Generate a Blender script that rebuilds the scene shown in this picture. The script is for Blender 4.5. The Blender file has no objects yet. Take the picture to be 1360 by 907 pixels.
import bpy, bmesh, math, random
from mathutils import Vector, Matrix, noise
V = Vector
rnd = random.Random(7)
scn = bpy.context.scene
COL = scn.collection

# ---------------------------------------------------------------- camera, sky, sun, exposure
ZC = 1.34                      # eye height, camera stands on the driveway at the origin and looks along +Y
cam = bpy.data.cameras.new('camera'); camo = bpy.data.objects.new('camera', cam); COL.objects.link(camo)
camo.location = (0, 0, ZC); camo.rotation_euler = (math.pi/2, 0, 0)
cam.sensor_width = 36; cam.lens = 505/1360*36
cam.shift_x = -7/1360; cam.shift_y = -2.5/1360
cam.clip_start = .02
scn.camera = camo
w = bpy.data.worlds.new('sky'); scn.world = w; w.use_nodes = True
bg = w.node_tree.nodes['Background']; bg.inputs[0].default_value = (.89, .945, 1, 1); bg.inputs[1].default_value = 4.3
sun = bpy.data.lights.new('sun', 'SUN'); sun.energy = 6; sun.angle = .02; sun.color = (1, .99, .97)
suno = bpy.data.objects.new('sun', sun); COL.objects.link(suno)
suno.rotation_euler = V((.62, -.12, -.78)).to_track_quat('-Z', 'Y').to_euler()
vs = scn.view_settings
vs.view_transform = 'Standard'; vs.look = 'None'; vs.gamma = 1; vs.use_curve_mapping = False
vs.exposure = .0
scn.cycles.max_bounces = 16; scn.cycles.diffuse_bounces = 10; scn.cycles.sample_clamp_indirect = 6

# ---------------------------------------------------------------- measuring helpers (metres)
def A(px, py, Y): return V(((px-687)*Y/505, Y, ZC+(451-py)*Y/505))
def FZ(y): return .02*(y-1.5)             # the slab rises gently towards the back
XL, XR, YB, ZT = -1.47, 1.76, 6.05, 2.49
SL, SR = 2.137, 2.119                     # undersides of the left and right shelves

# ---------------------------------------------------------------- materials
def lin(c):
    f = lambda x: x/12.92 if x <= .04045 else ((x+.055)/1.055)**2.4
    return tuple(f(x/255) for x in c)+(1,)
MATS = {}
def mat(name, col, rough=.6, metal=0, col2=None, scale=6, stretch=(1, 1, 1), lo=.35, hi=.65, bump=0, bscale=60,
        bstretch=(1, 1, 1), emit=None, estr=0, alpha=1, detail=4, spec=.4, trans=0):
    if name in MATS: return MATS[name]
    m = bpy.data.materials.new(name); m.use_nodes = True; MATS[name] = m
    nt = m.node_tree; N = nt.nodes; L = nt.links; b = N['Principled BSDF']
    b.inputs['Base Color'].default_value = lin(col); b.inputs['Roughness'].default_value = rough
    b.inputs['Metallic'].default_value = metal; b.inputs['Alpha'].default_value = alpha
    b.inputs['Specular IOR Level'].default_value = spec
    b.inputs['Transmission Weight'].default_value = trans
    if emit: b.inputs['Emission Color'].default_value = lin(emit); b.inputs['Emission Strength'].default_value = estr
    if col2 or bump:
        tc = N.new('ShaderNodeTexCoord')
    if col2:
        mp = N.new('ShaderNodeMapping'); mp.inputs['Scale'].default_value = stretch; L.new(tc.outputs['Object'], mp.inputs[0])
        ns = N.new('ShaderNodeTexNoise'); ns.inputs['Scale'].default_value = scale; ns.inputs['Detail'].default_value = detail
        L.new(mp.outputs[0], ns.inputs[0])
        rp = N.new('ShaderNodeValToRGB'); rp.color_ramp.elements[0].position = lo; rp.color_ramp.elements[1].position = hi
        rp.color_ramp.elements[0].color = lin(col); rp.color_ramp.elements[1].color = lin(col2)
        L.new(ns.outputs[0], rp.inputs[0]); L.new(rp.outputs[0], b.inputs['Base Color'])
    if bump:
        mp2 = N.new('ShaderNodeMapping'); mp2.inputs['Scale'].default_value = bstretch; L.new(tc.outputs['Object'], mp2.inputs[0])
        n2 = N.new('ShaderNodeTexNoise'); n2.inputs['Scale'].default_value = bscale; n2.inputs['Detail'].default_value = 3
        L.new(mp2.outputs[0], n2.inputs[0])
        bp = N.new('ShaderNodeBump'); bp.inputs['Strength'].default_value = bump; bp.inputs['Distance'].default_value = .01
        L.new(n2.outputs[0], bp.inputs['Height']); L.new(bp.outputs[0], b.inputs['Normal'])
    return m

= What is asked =
Restate, word for word and with nothing added, the lines from the first line of the listing through the one where "SL, SR = 2.137, 2.119" stands.

= Expected answer =
Generate a Blender script that rebuilds the scene shown in this picture. The script is for Blender 4.5. The Blender file has no objects yet. Take the picture to be 1360 by 907 pixels.
import bpy, bmesh, math, random
from mathutils import Vector, Matrix, noise
V = Vector
rnd = random.Random(7)
scn = bpy.context.scene
COL = scn.collection

# ---------------------------------------------------------------- camera, sky, sun, exposure
ZC = 1.34                      # eye height, camera stands on the driveway at the origin and looks along +Y
cam = bpy.data.cameras.new('camera'); camo = bpy.data.objects.new('camera', cam); COL.objects.link(camo)
camo.location = (0, 0, ZC); camo.rotation_euler = (math.pi/2, 0, 0)
cam.sensor_width = 36; cam.lens = 505/1360*36
cam.shift_x = -7/1360; cam.shift_y = -2.5/1360
cam.clip_start = .02
scn.camera = camo
w = bpy.data.worlds.new('sky'); scn.world = w; w.use_nodes = True
bg = w.node_tree.nodes['Background']; bg.inputs[0].default_value = (.89, .945, 1, 1); bg.inputs[1].default_value = 4.3
sun = bpy.data.lights.new('sun', 'SUN'); sun.energy = 6; sun.angle = .02; sun.color = (1, .99, .97)
suno = bpy.data.objects.new('sun', sun); COL.objects.link(suno)
suno.rotation_euler = V((.62, -.12, -.78)).to_track_quat('-Z', 'Y').to_euler()
vs = scn.view_settings
vs.view_transform = 'Standard'; vs.look = 'None'; vs.gamma = 1; vs.use_curve_mapping = False
vs.exposure = .0
scn.cycles.max_bounces = 16; scn.cycles.diffuse_bounces = 10; scn.cycles.sample_clamp_indirect = 6

# ---------------------------------------------------------------- measuring helpers (metres)
def A(px, py, Y): return V(((px-687)*Y/505, Y, ZC+(451-py)*Y/505))
def FZ(y): return .02*(y-1.5)             # the slab rises gently towards the back
XL, XR, YB, ZT = -1.47, 1.76, 6.05, 2.49
SL, SR = 2.137, 2.119                     # undersides of the left and right shelves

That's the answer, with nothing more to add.